Call me milquetoast if you must –but I believe in Guevara’s idea that the “true revolutionary is guided by great feelings of love” (not self righteousness, not anger, not fear, not ego….love). This love requires empathy and forgiveness- and a capacity to see things from perspectives we might not fully understand ourselves but are willing to concede are real and matter to others.

Sometimes the “truth” of any course of events is simply too complex…because it just is. It is possible in deep and genuine relationships between spouses, friends, and colleagues to have wildly different understandings of a shared event. These are opportunities to learn more than we think we already know about ourselves and each other.

I am not declaring kumbaya and asking for group hugs.

I have all the sentimental qualities of a rock.

I thought The Notebook was stupid.

But I am a pragmatist. I want this movement to succeed. We face global annihilation of democracy at the hands of corporate privatization otherwise. We are up against something awful and enormous. I want to do what’s right for others more than doing what’s right “for me.” Because that is what we stand for.

In difficult moments I try to ask myself, when engaging in an argument or “calling someone out”: does this serve the greater good for the movement? What will change for the better as a result of my engaging in this disagreement? How much of this is my own fear? My own ego? My own desire to create a certain appearance to others? Or a fear of what others might think of me? How much of these negative interactions are a waste of our time?

In this movement we do experiences differences and disagreements that are very real and necessary. For example I adamantly and publicly opposed support of ESSA, while many other in the resistance did not.  UOO many years ago was one of the first groups willing to launch vigorous critique of the national unions and demand they take a real stand against reform (and at the time we were roundly criticized for doing so.) There are necessary spaces and times for disagreement within the movement. However, social media character attacks and cannibalism that I witness at times would do the reformers proud. I’m not sure this behavior is what Guevara had in mind.

It’s easy for any of us to proclaim what we believe others “ought” to do, or not to do…it’s easy to reframe one another’s identities (or motives) according to our own interpretation and pronounce the failings we see in others as true. How many of us are willing to turn the mirror on ourselves?

Maybe we’d be better off spending more time looking at our own roles in the problems this movement is facing and less on the roles of others.

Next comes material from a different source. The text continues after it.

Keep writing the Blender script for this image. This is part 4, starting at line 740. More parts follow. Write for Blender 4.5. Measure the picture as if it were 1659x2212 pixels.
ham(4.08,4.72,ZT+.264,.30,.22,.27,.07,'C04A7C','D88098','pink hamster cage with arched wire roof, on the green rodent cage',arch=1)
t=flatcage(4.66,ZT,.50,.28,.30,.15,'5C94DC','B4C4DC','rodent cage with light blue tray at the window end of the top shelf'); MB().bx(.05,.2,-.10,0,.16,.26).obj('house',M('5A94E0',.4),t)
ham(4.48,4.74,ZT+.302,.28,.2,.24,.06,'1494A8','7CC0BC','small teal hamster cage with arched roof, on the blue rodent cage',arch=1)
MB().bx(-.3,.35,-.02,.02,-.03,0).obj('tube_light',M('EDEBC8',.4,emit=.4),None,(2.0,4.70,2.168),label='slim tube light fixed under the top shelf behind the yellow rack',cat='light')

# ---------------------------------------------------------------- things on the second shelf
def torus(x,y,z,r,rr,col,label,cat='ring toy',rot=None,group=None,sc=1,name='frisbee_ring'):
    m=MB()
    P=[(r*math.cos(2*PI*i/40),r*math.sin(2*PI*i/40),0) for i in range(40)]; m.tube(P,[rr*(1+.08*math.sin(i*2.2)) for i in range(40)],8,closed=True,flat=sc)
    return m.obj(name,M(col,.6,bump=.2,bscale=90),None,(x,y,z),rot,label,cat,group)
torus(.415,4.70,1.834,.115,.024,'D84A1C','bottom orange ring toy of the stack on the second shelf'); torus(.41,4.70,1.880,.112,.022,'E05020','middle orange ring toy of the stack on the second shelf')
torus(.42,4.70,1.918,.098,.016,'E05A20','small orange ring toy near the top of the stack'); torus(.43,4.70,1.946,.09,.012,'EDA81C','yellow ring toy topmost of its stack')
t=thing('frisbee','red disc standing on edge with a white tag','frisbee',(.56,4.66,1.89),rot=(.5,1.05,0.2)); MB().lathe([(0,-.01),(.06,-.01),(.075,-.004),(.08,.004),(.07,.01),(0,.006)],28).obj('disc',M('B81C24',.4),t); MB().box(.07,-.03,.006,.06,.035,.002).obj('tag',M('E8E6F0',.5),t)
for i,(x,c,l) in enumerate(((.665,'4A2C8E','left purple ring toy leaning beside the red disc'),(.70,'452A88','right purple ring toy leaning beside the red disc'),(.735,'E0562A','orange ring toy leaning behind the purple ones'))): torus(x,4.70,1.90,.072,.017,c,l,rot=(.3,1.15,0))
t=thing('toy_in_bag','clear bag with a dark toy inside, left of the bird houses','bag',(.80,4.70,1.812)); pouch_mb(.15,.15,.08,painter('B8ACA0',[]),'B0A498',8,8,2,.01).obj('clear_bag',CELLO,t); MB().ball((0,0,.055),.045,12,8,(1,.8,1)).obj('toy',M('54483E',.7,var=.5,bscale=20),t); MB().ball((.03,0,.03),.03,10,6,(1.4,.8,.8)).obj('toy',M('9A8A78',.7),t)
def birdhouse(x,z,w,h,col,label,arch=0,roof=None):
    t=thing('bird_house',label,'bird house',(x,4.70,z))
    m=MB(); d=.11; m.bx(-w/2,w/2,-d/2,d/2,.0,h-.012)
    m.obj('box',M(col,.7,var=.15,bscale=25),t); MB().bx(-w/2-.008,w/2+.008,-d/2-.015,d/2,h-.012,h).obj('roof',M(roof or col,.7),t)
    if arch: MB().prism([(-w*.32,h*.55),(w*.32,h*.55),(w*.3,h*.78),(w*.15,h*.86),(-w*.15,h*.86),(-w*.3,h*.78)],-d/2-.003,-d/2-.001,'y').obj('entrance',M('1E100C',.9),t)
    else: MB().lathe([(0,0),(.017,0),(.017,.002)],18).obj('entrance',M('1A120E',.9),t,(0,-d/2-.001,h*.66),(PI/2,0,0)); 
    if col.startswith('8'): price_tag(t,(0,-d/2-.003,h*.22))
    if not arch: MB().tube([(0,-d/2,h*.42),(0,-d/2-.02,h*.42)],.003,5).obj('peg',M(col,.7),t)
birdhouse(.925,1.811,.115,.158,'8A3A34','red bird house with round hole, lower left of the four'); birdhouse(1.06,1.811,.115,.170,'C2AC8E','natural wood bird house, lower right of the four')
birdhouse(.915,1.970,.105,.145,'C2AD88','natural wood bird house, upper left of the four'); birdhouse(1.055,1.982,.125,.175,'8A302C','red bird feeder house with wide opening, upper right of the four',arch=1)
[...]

That’s what I am trying to do at least. Because if we are looking for “blame” as to how and why things happen (for good or for ill) there’s always a heaping scoop of blame to go in everyone’s bowl.

There have been, and continue to be, incidents of hijacking and co-opting of our movement by various forces, especially more notably now with the authorization of ESSA.

We have become a wary, weary, and angry group of people.

However, because of our heightened emotions, sometimes we lose the grey line between courageous critique and a Salem Witch trial. Do the leaders of national unions warrant our critique and mistrust? Hell, yeah. But we also have members of unions who are vigilant leaders who earn nothing but our trust and respect such as Karen Lewis, Michelle Gunderson, Gus Morales, and Barbara Madaloni. So…where is the truth about unions? Somewhere on the in-between. Between murder and suicide.

How do we move forward in times of profound disagreement? What is the way out? We must avoid murder on the one hand and suicide on the other. Are we willing to move forward and remain in a complex in-between space that necessitates discomfort because it asks of us generosity, empathy and humility while also maintaining critical vigilance to our refusal to negotiate or compromise or sell ourselves out? I think we can.

I conclude with Daignault:

Do not expect me to know what I am talking about here; I am trying to think.  That is my best contribution to the composers creativity (p. 4).